December 8: The Feast of Our Lady's Immaculate Conception







"...there will be some material-minded people who cannot understand why some souls really love God."


"When Whistler painted the picture of his mother, did he not have the image of her in his mind before he ever gathered his colors on his palette? If you could have preexisted your mother (not artistically but really), would you not have made her the most perfect woman who ever lived--one so beautiful she would have been the sweet envy of all women, and one so gentle and so merciful that all other mothers would have sought to imitate her virtues? Why then, should we think that God would do otherwise? When Whistler was complemented on the portrait of his mother, he said, 'You know how it is: one tries to make one's Mummy just as nice as he can.' When God became Man, He too...would have made His Mother as nice as He could--and that would make her a perfect Mother."

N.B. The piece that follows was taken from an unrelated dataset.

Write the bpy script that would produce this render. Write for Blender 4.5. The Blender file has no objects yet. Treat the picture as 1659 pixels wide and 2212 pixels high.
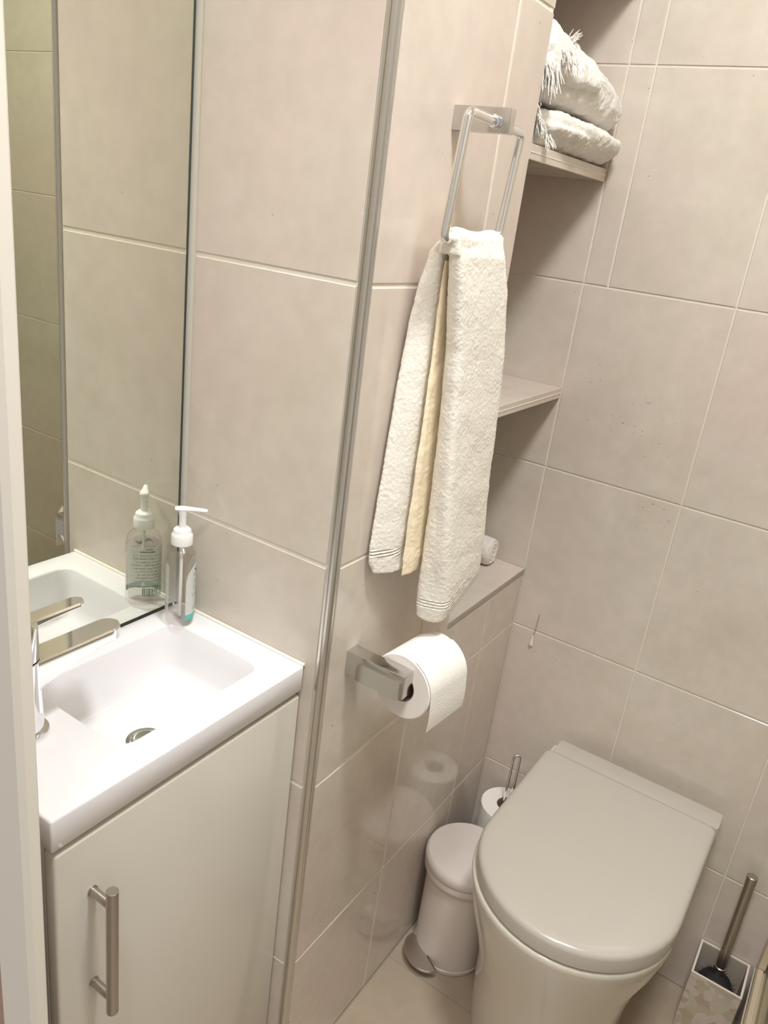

Today we celebrate the feast of our Blessed Mother's Immaculate Conception: Mary, conceived without sin: Humanly Perfect...Perfectly Human. Mary was given this privilege "not for her sake, but for (our Lord's) sake....Had there been no Immaculate Conception, then Christ would have been said to be less beautiful, for He would have taken His body from on who was not humanly perfect!"


As we contemplate the gifts of this holy season of Advent, it is appropriate that we celebrate the feast of our Mother's Immaculate Conception. When we gaze upon Mary, we can be confident in God's love for us, for "one look at her and we know that a human who is not good can become better; one prayer to her and we know that, because she is without sin, we can become less sinful." Let us place our trust in our Blessed Mother's love for us, and let us emulate her love of God, which "so inflamed her heart, her body, her soul that when Jesus was born, the world could truly say of Him: 'This is the Child of Love.'"


Mary, please guide us while we await the sunrise of your Son's Birth. Amen.